Guardians and Saviors in Indigenous Mythology
In Hopi tradition, the image of ants carries a meaning you won’t find in Western literature. The Hopi speak of the Anu Sinom, or “Ant People,” as real, intelligent, and compassionate beings who lived deep underground. According to Hopi oral history, when the world fell into catastrophe and the oceans rose, the Ant People opened the doors to their subterranean cities and led survivors to safety.
These underground havens were described as warm, lit by unknown means, and filled with food. The Ant People taught the survivors how to grow food without sunlight and how to live in harmony until the surface healed. They were not gods in the Hopi telling. They were guardians whose knowledge surpassed anything humans possessed. In this tradition, ants don’t symbolize mindless labor or decay. They represent wisdom, humility, and protection during humanity’s darkest moments.
What Ants Mean in Dreams
In dream interpretation, particularly through a Jungian lens, ants tend to surface when you’re grappling with your role in a larger system. Carl Jung believed that dreams and mythology draw from the same collective unconscious, a shared reservoir of symbols carried across human history. Ants in dreams often reflect concerns about productivity, teamwork, or feeling overwhelmed by responsibilities.

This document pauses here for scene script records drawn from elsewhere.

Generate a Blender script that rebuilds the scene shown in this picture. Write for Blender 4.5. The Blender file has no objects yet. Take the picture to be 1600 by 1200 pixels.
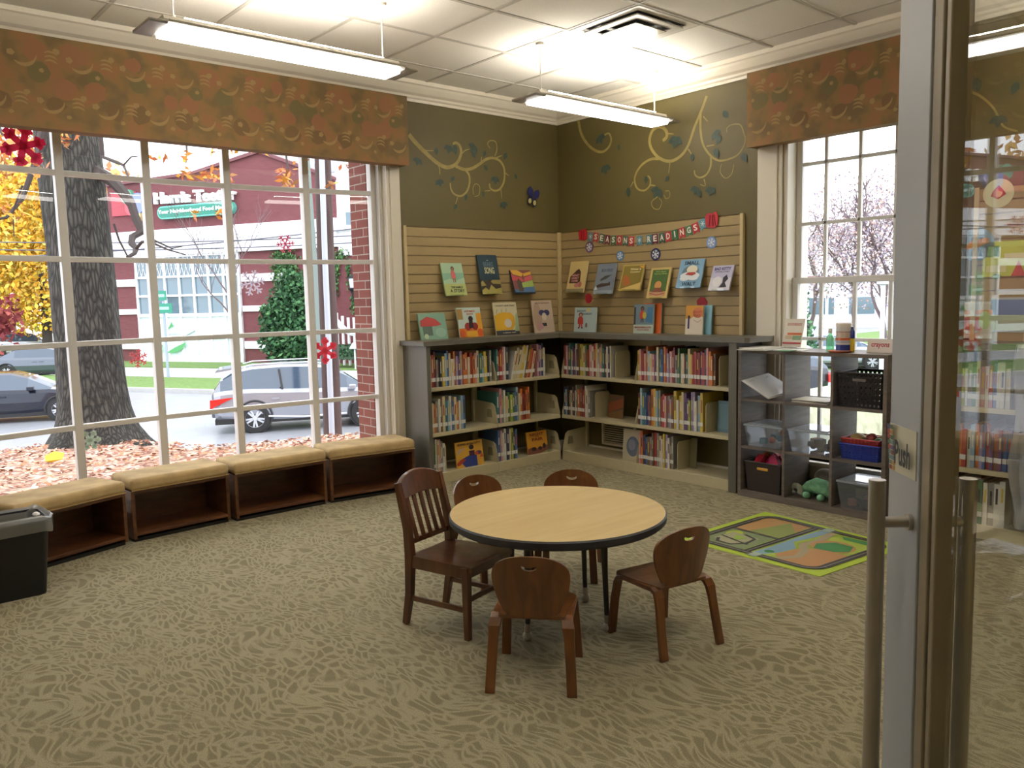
import bpy, math, random
from mathutils import Vector, Matrix, noise
from mathutils.geometry import tessellate_polygon
random.seed(7)
PI = math.pi
S = bpy.context.scene
COL = S.collection

# ------------------------------------------------------------------ camera
FPX = 1287.17
CAM = Vector((-5.492, -5.653, 1.48))
RX = (Vector((0.75610179, 0.08569154, -0.64881973)),
      Vector((-0.65405694, 0.06441026, -0.75369811)),
      Vector((-0.0227949, 0.99423754, 0.10474786)))
cd = bpy.data.cameras.new('camera')
cam = bpy.data.objects.new('camera', cd)
COL.objects.link(cam)
cd.sensor_width = 36
cd.lens = 36 * FPX / 1600
cd.clip_start = .05
cd.clip_end = 400
cam.matrix_world = Matrix.Translation(CAM) @ Matrix([tuple(r) for r in RX]).to_4x4()
S.camera = cam

# ------------------------------------------------------------------ sky, exposure
SKY = 2.15
w = bpy.data.worlds.new('overcast_sky')
S.world = w
w.use_nodes = True
nt = w.node_tree
bg = nt.nodes['Background']
tc = nt.nodes.new('ShaderNodeTexCoord')
sp = nt.nodes.new('ShaderNodeSeparateXYZ')
mr = nt.nodes.new('ShaderNodeMapRange')
mr.inputs[1].default_value = -.05
mr.inputs[2].default_value = .6
cr = nt.nodes.new('ShaderNodeValToRGB')
cr.color_ramp.elements[0].color = (.86, .91, 1, 1)
cr.color_ramp.elements[1].color = (.95, .97, 1, 1)
nt.links.new(tc.outputs['Generated'], sp.inputs[0])
nt.links.new(sp.outputs['Z'], mr.inputs[0])
nt.links.new(mr.outputs[0], cr.inputs[0])
nt.links.new(cr.outputs[0], bg.inputs[0])
bg.inputs[1].default_value = SKY
S.view_settings.view_transform = 'Standard'
S.view_settings.look = 'None'
S.view_settings.exposure = 0.88
S.view_settings.gamma = 1
S.view_settings.use_curve_mapping = False
S.cycles.use_denoising = True
S.cycles.caustics_reflective = False
S.cycles.caustics_refractive = False
S.cycles.max_bounces = 7
S.cycles.diffuse_bounces = 4
S.cycles.glossy_bounces = 4
S.cycles.transparent_max_bounces = 20
S.cycles.sample_clamp_indirect = 6
TUBE = 6.0      # ceiling lamp brightness
UPL = 40.0
WARM = (1, .87, .66)

# ------------------------------------------------------------------ measuring helpers
def ray(px, py):
    v = Vector((px - 800, -(py - 600), -FPX))
    return Vector([r.dot(v) for r in RX])
def onz(px, py, z):
    r = ray(px, py); return CAM + r * ((z - CAM.z) / r.z)
def ony(px, py, y):
    r = ray(px, py); return CAM + r * ((y - CAM.y) / r.y)
def onx(px, py, x):
    r = ray(px, py); return CAM + r * ((x - CAM.x) / r.x)
def onp(px, py, p0, n):
    r = ray(px, py); return CAM + r * ((Vector(p0) - CAM).dot(n) / r.dot(n))
def atd(px, py, d):
    return CAM + ray(px, py) * (d / FPX)

# ------------------------------------------------------------------ materials
def lin(h):
    if not isinstance(h, str): return tuple(h)[:3]
    h = h.lstrip('#')
    if len(h) == 3: h = ''.join(c * 2 for c in h)
    o = []
    for i in (0, 2, 4):
        c = int(h[i:i+2], 16) / 255
        o.append(c / 12.92 if c <= .04045 else ((c + .055) / 1.055) ** 2.4)
    return tuple(o)
_m = {}
def mat(name, col, rough=.6, metal=0, spec=.5, noise_amt=0, nscale=20, bump=0, bscale=60, stretch=None, coat=0, emit=0):
    if name in _m: return _m[name]
    m = bpy.data.materials.new(name); m.use_nodes = True
    n = m.node_tree; b = n.nodes['Principled BSDF']
    c = lin(col)
    b.inputs['Base Color'].default_value = (*c, 1)
    b.inputs['Roughness'].default_value = rough
    b.inputs['Metallic'].default_value = metal
    b.inputs['Specular IOR Level'].default_value = spec
    b.inputs['Coat Weight'].default_value = coat
    if emit:
        b.inputs['Emission Color'].default_value = (*c, 1)
        b.inputs['Emission Strength'].default_value = emit
    if noise_amt or bump:
        t = n.nodes.new('ShaderNodeTexCoord'); mp = n.nodes.new('ShaderNodeMapping')
        n.links.new(t.outputs['Object'], mp.inputs[0])
        if stretch: mp.inputs['Scale'].default_value = stretch
    if noise_amt:
        x = n.nodes.new('ShaderNodeTexNoise'); x.inputs['Scale'].default_value = nscale
        x.inputs['Detail'].default_value = 4
        n.links.new(mp.outputs[0], x.inputs['Vector'])
        r = n.nodes.new('ShaderNodeValToRGB')
        r.color_ramp.elements[0].position = .3; r.color_ramp.elements[1].position = .7
        r.color_ramp.elements[0].color = (*[v * (1 - noise_amt) for v in c], 1)
        r.color_ramp.elements[1].color = (*[min(1, v * (1 + noise_amt)) for v in c], 1)
        n.links.new(x.outputs['Fac'], r.inputs[0]); n.links.new(r.outputs[0], b.inputs['Base Color'])
    if bump:
        x = n.nodes.new('ShaderNodeTexNoise'); x.inputs['Scale'].default_value = bscale
        n.links.new(mp.outputs[0], x.inputs['Vector'])
        bp = n.nodes.new('ShaderNodeBump'); bp.inputs['Strength'].default_value = bump
        bp.inputs['Distance'].default_value = .01
        n.links.new(x.outputs['Fac'], bp.inputs['Height']); n.links.new(bp.outputs[0], b.inputs['Normal'])
    _m[name] = m
    return m
def cm(h, rough=.55):
    return mat('paint_' + h.lstrip('#') + '_%d' % int(rough * 100), h, rough)
def wood(name, c1, c2, rough=.35, scale=(1, 1, 12), sc=3.0, coat=.2):
    if name in _m: return _m[name]
    m = bpy.data.materials.new(name); m.use_nodes = True
    n = m.node_tree; b = n.nodes['Principled BSDF']
    t = n.nodes.new('ShaderNodeTexCoord'); mp = n.nodes.new('ShaderNodeMapping')
    mp.inputs['Scale'].default_value = scale
    x = n.nodes.new('ShaderNodeTexNoise'); x.inputs['Scale'].default_value = sc; x.inputs['Detail'].default_value = 6
    x.inputs['Distortion'].default_value = .6
    r = n.nodes.new('ShaderNodeValToRGB')
    r.color_ramp.elements[0].position = .32; r.color_ramp.elements[1].position = .68
    r.color_ramp.elements[0].color = (*lin(c1), 1); r.color_ramp.elements[1].color = (*lin(c2), 1)
    n.links.new(t.outputs['Object'], mp.inputs[0]); n.links.new(mp.outputs[0], x.inputs['Vector'])
    n.links.new(x.outputs['Fac'], r.inputs[0]); n.links.new(r.outputs[0], b.inputs['Base Color'])
    b.inputs['Roughness'].default_value = rough; b.inputs['Coat Weight'].default_value = coat
    _m[name] = m
    return m
def glass_mat(name, tint=(1, 1, 1), f0=.04, rough=0.0, haze=0.0, hazecol=(.8, .8, .8)):
    """clear sheet: transmits straight through and reflects by angle, from either side"""
    if name in _m: return _m[name]
    m = bpy.data.materials.new(name); m.use_nodes = True
    n = m.node_tree; n.nodes.clear()
    o = n.nodes.new('ShaderNodeOutputMaterial')
    tr = n.nodes.new('ShaderNodeBsdfTransparent'); tr.inputs[0].default_value = (*tint, 1)
    gl = n.nodes.new('ShaderNodeBsdfGlossy'); gl.inputs['Roughness'].default_value = rough
    gl.inputs[0].default_value = (1, 1, 1, 1)
    lw = n.nodes.new('ShaderNodeLayerWeight'); lw.inputs[0].default_value = .5
    p = n.nodes.new('ShaderNodeMath'); p.operation = 'POWER'; p.inputs[1].default_value = 5
    q = n.nodes.new('ShaderNodeMath'); q.operation = 'MULTIPLY_ADD'; q.inputs[1].default_value = 1 - f0; q.inputs[2].default_value = f0
    mx = n.nodes.new('ShaderNodeMixShader')
    n.links.new(lw.outputs['Facing'], p.inputs[0]); n.links.new(p.outputs[0], q.inputs[0])
    n.links.new(q.outputs[0], mx.inputs[0])
    src = tr
    if haze:
        d = n.nodes.new('ShaderNodeBsdfTranslucent'); d.inputs[0].default_value = (*hazecol, 1)
        d2 = n.nodes.new('ShaderNodeBsdfDiffuse'); d2.inputs[0].default_value = (*hazecol, 1)
        m3 = n.nodes.new('ShaderNodeMixShader'); m3.inputs[0].default_value = .5
        n.links.new(d.outputs[0], m3.inputs[1]); n.links.new(d2.outputs[0], m3.inputs[2])
        m2 = n.nodes.new('ShaderNodeMixShader'); m2.inputs[0].default_value = haze
        n.links.new(tr.outputs[0], m2.inputs[1]); n.links.new(m3.outputs[0], m2.inputs[2]); src = m2
    n.links.new(src.outputs[0], mx.inputs[1]); n.links.new(gl.outputs[0], mx.inputs[2])
    n.links.new(mx.outputs[0], o.inputs[0])
    _m[name] = m
    return m

# ------------------------------------------------------------------ mesh builder
class MB:
    def __init__(s): s.v = []; s.f = []; s.m = []; s.mats = []
    def mi(s, m):
        if m not in s.mats: s.mats.append(m)
        return s.mats.index(m)
    def add(s, vs, fs, m):
        o = len(s.v); k = s.mi(m)
        s.v += [tuple(v) for v in vs]; s.f += [tuple(i + o for i in f) for f in fs]; s.m += [k] * len(fs)
    def box(s, x0, x1, y0, y1, z0, z1, m, M=None):
        vs = [Vector((x, y, z)) for x in (x0, x1) for y in (y0, y1) for z in (z0, z1)]
        if M is not None: vs = [M @ v for v in vs]
        s.add(vs, [(0, 1, 3, 2), (4, 6, 7, 5), (0, 4, 5, 1), (2, 3, 7, 6), (0, 2, 6, 4), (1, 5, 7, 3)], m)
        return s
    def hexa(s, b, t, m):
        """four bottom points and four top points, counter-clockwise from above"""
        s.add(list(b) + list(t), [(3, 2, 1, 0), (4, 5, 6, 7), (0, 1, 5, 4), (1, 2, 6, 5), (2, 3, 7, 6), (3, 0, 4, 7)], m)
        return s
    def prism(s, pts, a, b, m, axis='y', M=None):
        """outline pts in the plane across axis, from a to b"""
        def P(p, q):
            v = {'y': (p[0], q, p[1]), 'x': (q, p[0], p[1]), 'z': (p[0], p[1], q)}[axis]
            v = Vector(v); return M @ v if M is not None else v
        n = len(pts)
        vs = [P(p, a) for p in pts] + [P(p, b) for p in pts]
        tri = tessellate_polygon([[Vector((p[0], p[1], 0)) for p in pts]])
        fs = [tuple(t) for t in tri] + [tuple(n + i for i in reversed(t)) for t in tri]
        fs += [(i, (i + 1) % n, n + (i + 1) % n, n + i) for i in range(n)]
        s.add(vs, fs, m); return s
    def tube(s, path, r, m, n=8, cap=True):
        path = [Vector(p) for p in path]; rs = r if isinstance(r, (list, tuple)) else [r] * len(path)
        rings = []; up = None
        for i, p in enumerate(path):
            d = (path[min(i + 1, len(path) - 1)] - path[max(i - 1, 0)]).normalized()
            if up is None: up = Vector((0, 0, 1)) if abs(d.z) < .9 else Vector((1, 0, 0))
            a = d.cross(up).normalized(); b = a.cross(d).normalized(); up = b
            rings.append([p + (a * math.cos(2 * PI * k / n) + b * math.sin(2 * PI * k / n)) * rs[i] for k in range(n)])
        vs = [v for r_ in rings for v in r_]; fs = []
        for i in range(len(path) - 1):
            for k in range(n):
                fs.append((i * n + k, i * n + (k + 1) % n, (i + 1) * n + (k + 1) % n, (i + 1) * n + k))
        if cap: fs += [tuple(range(n))[::-1], tuple(range(len(vs) - n, len(vs)))]
        s.add(vs, fs, m); return s
    def lathe(s, prof, m, c=(0, 0, 0), n=24, M=None, cap=True):
        vs = []
        for r, z in prof:
            for k in range(n):
                v = Vector((c[0] + r * math.cos(2 * PI * k / n), c[1] + r * math.sin(2 * PI * k / n), c[2] + z))
                vs.append(M @ v if M is not None else v)
        fs = []
        for i in range(len(prof) - 1):
            for k in range(n): fs.append((i * n + k, i * n + (k + 1) % n, (i + 1) * n + (k + 1) % n, (i + 1) * n + k))
        if cap:
            if prof[0][0] > 1e-4: fs.append(tuple(range(n))[::-1])
            if prof[-1][0] > 1e-4: fs.append(tuple(range(len(vs) - n, len(vs))))
        s.add(vs, fs, m); return s
    def ball(s, c, r, m, n=14, k=8, sq=(1, 1, 1), M=None):
        prof = [(max(1e-5, math.sin(PI * i / k)), -math.cos(PI * i / k)) for i in range(k + 1)]
        vs = []
        for a, z in prof:
            for j in range(n):
                v = Vector((a * math.cos(2 * PI * j / n) * sq[0] * r, a * math.sin(2 * PI * j / n) * sq[1] * r, z * sq[2] * r))
                if M is not None: v = M @ v
                vs.append(v + Vector(c))
        fs = [(i * n + j, i * n + (j + 1) % n, (i + 1) * n + (j + 1) % n, (i + 1) * n + j) for i in range(k) for j in range(n)]
        s.add(vs, fs, m); return s
    def build(s, name, parent=None, smooth=False, bevel=0, seg=2, subsurf=0):
        me = bpy.data.meshes.new(name)
        me.from_pydata([tuple(v) for v in s.v], [], s.f)
        for m in s.mats: me.materials.append(m)
        me.polygons.foreach_set('material_index', s.m)
        if smooth: me.polygons.foreach_set('use_smooth', [True] * len(s.f))
        me.update()
        o = bpy.data.objects.new(name, me); COL.objects.link(o)
        if parent: o.parent = parent
        if bevel:
            b = o.modifiers.new('bevel', 'BEVEL'); b.width = bevel; b.segments = seg; b.limit_method = 'ANGLE'
            b.angle_limit = .6
        if subsurf:
            b = o.modifiers.new('sub', 'SUBSURF'); b.levels = subsurf; b.render_levels = subsurf
        if smooth:
            try: me.set_sharp_from_angle(angle=.7)
            except Exception: pass
        return o
def tag(o, label=None, cat=None, group=None, kind=None):
    if label: o['label'] = label
    if cat: o['category'] = cat
    if group: o['group'] = group
    if kind: o['kind'] = kind
    return o
def thing(name, label, cat, loc=(0, 0, 0), rz=0, group=None, kind=None):
    o = bpy.data.objects.new(name, None); COL.objects.link(o)
    o.location = loc; o.rotation_euler = (0, 0, rz); o.empty_display_size = .1
    return tag(o, label, cat, group, kind)
def copy_tree(o, parent=None):
    c = o.copy(); COL.objects.link(c); c.parent = parent
    for ch in list(o.children): copy_tree(ch, c)
    return c

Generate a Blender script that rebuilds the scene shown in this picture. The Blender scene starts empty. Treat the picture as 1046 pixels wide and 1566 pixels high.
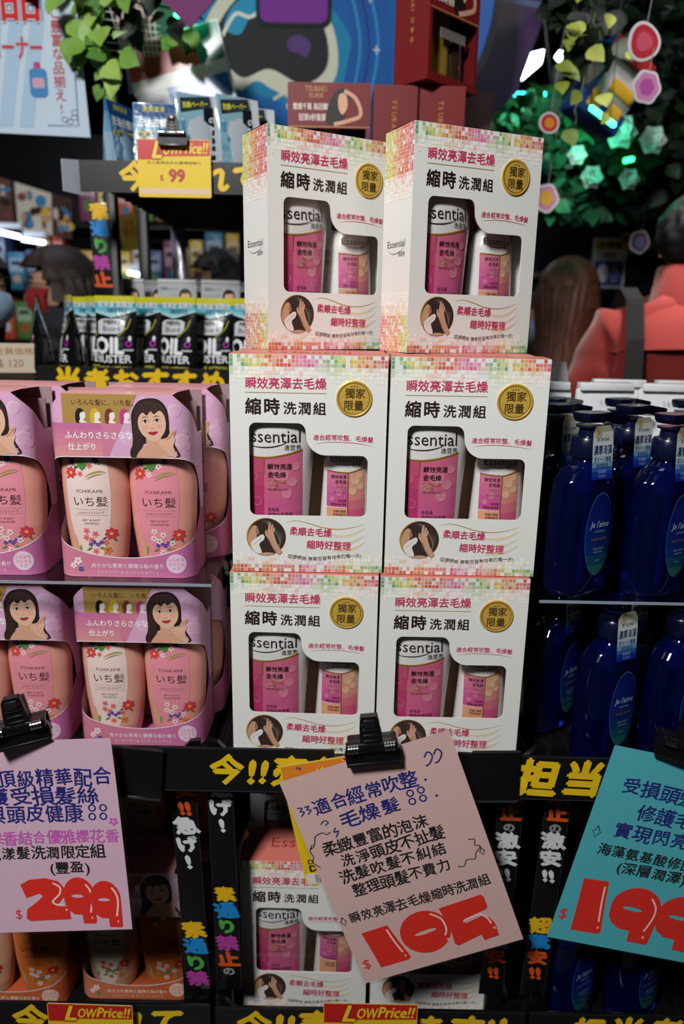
import bpy, bmesh, math, random
from mathutils import Vector, Matrix, noise
from mathutils.geometry import tessellate_polygon
random.seed(7)
PI = math.pi
SC = bpy.context.scene
COL = SC.collection

# ------------------------------------------------------------------ camera
PITCH, ROLL, FPX, EYE = 0.2539, 0.0185, 1130.0, 1.45
cd = bpy.data.cameras.new('camera')
cam = bpy.data.objects.new('camera', cd); COL.objects.link(cam)
cam.matrix_world = Matrix.Translation((0, 0, EYE)) @ Matrix.Rotation(PI/2-PITCH, 4, 'X') @ Matrix.Rotation(ROLL, 4, 'Z')
cd.sensor_fit = 'VERTICAL'; cd.sensor_height = 36.0; cd.lens = FPX/1566*36.0
cd.clip_start = 0.02
cd.dof.use_dof = True; cd.dof.focus_distance = 0.89; cd.dof.aperture_fstop = 3.2
SC.camera = cam

# ------------------------------------------------------------------ colour management, world, big lights
SC.view_settings.view_transform = 'Standard'; SC.view_settings.look = 'None'
SC.view_settings.exposure = 0.72; SC.view_settings.gamma = 1.0
SC.view_settings.use_curve_mapping = False
SC.cycles.use_denoising = True
SC.cycles.max_bounces = 8; SC.cycles.transparent_max_bounces = 16
w = bpy.data.worlds.new('world'); SC.world = w; w.use_nodes = True
w.node_tree.nodes['Background'].inputs[0].default_value = (0.5, 0.6, 0.8, 1)
w.node_tree.nodes['Background'].inputs[1].default_value = 0.01

def area(name, loc, target, size, power, col=(1, 1, 1), sy=None, spread=None):
    l = bpy.data.lights.new(name, 'AREA'); l.energy = power; l.color = col
    l.shape = 'RECTANGLE'; l.size = size; l.size_y = sy or size
    if spread: l.spread = spread
    o = bpy.data.objects.new(name, l); COL.objects.link(o); o.location = loc
    o.rotation_euler = (Vector(target)-Vector(loc)).to_track_quat('-Z', 'Y').to_euler()
    return o
area('ceiling_light_front', (-0.75, -0.55, 2.75), (0.0, 0.9, 1.2), 0.35, 34, (1.0, 0.995, 0.975))
area('ceiling_light_aisle', (0.5, 1.15, 2.85), (0.3, 1.5, 0), 0.5, 1.6, (1.0, 0.95, 0.9))
area('ceiling_light_deep', (0.80, 1.52, 2.85), (0.92, 1.95, 1.2), 0.2, 2.4, (1.0, 0.93, 0.85), spread=math.radians(44))
area('ceiling_light_left', (-1.0, 2.4, 2.85), (-0.9, 2.4, 0), 0.4, 4, (0.95, 0.97, 1.0))
area('ceiling_light_far', (0.3, 4.6, 2.85), (0.3, 4.6, 0), 0.8, 6, (0.95, 0.97, 1.0))

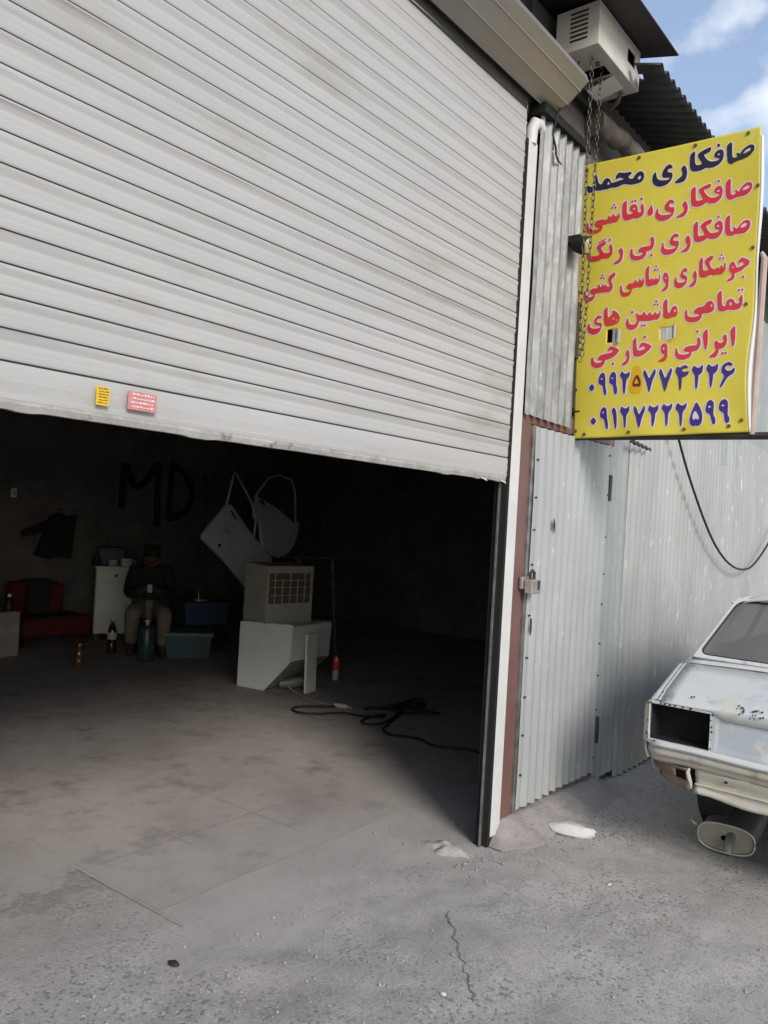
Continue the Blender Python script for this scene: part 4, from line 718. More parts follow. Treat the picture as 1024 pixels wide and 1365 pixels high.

Dreaming of ants can signal that you feel like a small, insignificant part of a vast system, whether at work or in your personal life. A swarm of ants might reflect a fear of losing control over details that seem minor on their own but become crushing when they pile up. On the other hand, ants in dreams can also highlight the value of small, consistent actions and remind you that steady effort compounds over time. Some interpretations connect ants to ancestry and heritage, suggesting they symbolize your relationship with the past and your place within larger cycles of existence.
Fear and Power in African Traditions
Across sub-Saharan Africa, ants carry a more primal kind of symbolism. Driver ants, which move in enormous swarms and can overwhelm much larger animals, are feared throughout the continent. In some traditions, these ants are believed to be employed by practitioners of spiritual power to punish wrongdoers. Social insects like ants also appear in stories meant to encourage cohesion and cooperation within communities, reinforcing the idea that collective effort creates strength no individual can match. A Tamil proverb captures the ant’s relationship to scale neatly: “A coconut shell full of water is an ocean to an ant.”
How Context Changes the Symbol
What makes ant imagery so versatile is that its meaning depends almost entirely on what the ants are doing. A single ant carrying a crumb represents diligence and persistence. A line of ants marching in formation represents order, cooperation, or conformity. A swarm of ants devouring something represents decay, mortality, or being overwhelmed. And ants emerging from underground can represent hidden wisdom or survival.
If you’re trying to interpret ant imagery in a specific painting, story, or dream, the key question isn’t just “what do ants mean?” but “what are these ants doing, and to what?” An ant building is a worker. An ant consuming is death. An ant underground is a keeper of secrets. The image is the same creature each time, but the story it tells changes completely.